Given problem =
Scan the records and identify every line in which the string "this" occurs, then return those lines.
## begin Extracted information
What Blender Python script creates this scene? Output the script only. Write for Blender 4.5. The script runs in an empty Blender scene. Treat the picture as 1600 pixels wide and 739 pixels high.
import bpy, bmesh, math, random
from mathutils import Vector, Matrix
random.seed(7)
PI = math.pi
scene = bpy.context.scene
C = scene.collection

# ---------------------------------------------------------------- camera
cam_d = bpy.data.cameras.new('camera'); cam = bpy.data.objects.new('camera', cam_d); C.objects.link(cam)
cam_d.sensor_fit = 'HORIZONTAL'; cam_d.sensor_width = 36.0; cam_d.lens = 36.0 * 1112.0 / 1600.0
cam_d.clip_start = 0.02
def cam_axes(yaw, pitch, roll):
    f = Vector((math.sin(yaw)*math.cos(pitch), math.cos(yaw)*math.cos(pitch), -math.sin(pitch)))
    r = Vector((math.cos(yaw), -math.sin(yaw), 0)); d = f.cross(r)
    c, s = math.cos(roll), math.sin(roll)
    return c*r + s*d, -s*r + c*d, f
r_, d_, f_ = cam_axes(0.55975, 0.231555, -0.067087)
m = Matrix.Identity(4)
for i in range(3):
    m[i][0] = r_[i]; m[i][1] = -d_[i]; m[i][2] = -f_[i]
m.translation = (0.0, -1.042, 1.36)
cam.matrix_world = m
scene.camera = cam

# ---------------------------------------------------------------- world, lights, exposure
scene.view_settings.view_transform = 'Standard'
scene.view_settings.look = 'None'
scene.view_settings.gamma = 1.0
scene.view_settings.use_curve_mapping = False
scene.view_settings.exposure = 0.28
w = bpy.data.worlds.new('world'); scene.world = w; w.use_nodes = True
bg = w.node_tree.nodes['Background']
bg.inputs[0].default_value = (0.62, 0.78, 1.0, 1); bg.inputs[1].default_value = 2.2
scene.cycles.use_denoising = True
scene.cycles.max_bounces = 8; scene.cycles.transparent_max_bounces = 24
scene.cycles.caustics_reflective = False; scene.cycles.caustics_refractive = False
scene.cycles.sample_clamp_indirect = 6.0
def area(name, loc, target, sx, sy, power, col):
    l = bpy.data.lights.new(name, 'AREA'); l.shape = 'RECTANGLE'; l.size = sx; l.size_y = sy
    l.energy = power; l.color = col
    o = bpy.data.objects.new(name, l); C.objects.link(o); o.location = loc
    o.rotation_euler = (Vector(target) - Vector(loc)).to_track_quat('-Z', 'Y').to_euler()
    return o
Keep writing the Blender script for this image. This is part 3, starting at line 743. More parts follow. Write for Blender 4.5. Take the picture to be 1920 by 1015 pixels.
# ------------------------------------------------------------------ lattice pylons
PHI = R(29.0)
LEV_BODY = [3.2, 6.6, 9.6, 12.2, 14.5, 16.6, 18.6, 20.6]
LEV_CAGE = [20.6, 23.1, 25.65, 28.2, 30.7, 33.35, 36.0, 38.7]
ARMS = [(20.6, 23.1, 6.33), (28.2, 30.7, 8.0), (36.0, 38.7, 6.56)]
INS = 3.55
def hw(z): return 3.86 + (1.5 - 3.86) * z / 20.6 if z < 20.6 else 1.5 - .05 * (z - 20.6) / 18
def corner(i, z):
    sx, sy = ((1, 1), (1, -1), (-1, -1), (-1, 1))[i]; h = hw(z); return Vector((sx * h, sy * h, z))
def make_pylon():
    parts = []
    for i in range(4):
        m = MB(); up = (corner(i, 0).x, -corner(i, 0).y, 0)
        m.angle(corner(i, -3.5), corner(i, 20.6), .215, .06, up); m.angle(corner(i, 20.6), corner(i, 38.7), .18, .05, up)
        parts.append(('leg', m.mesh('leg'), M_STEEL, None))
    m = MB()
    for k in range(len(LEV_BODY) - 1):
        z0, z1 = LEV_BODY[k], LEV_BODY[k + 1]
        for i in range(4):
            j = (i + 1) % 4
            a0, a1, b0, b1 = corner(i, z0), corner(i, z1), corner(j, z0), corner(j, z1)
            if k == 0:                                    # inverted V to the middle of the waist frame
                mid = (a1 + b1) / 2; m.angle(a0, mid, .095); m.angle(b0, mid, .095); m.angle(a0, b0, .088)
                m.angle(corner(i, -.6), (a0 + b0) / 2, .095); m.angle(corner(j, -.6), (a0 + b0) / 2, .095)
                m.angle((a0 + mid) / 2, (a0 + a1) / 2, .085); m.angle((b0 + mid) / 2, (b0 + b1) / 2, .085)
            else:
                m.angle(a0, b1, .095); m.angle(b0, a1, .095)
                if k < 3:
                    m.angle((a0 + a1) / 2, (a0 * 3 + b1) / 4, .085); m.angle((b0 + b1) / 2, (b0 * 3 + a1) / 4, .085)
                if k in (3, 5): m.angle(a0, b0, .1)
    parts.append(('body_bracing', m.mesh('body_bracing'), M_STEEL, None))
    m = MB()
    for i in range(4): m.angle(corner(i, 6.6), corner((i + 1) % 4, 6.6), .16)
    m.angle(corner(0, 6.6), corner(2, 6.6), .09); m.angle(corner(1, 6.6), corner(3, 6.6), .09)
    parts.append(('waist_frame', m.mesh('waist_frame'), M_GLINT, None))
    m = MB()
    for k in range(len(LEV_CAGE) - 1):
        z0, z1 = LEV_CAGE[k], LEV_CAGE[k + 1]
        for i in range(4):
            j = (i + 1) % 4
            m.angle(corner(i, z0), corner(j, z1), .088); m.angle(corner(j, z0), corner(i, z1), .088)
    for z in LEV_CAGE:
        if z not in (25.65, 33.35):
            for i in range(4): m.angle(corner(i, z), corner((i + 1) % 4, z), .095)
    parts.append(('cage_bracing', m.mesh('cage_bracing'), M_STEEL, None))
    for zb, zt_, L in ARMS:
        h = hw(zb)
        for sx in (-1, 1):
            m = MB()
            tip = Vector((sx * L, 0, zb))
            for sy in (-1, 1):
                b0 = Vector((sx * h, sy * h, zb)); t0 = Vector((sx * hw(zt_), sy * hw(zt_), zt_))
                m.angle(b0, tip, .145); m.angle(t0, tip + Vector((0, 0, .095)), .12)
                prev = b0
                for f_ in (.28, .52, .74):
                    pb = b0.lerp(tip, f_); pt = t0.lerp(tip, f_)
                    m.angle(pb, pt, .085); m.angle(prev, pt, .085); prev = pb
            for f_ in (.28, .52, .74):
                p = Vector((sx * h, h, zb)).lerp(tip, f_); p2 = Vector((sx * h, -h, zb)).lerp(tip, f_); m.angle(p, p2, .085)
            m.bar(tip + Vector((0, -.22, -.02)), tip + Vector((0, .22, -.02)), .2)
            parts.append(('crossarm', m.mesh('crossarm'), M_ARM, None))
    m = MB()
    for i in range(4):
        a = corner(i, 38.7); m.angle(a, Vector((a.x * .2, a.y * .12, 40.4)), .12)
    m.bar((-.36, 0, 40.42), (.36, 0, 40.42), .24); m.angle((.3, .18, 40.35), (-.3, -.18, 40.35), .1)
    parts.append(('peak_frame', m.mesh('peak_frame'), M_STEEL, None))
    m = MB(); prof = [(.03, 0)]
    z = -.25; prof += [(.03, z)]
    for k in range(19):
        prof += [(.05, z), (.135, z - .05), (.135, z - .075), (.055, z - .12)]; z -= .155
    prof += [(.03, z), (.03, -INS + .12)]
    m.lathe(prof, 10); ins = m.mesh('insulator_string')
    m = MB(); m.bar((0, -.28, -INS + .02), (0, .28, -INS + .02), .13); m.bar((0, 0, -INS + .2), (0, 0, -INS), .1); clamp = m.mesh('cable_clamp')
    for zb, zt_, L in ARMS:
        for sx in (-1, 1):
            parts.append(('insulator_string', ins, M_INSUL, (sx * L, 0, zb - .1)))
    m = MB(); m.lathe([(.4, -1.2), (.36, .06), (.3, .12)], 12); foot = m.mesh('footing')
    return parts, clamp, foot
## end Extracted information
Correct answer =
What Blender Python script creates this scene? Output the script only. Write for Blender 4.5. The script runs in an empty Blender scene. Treat the picture as 1600 pixels wide and 739 pixels high.
Keep writing the Blender script for this image. This is part 3, starting at line 743. More parts follow. Write for Blender 4.5. Take the picture to be 1920 by 1015 pixels.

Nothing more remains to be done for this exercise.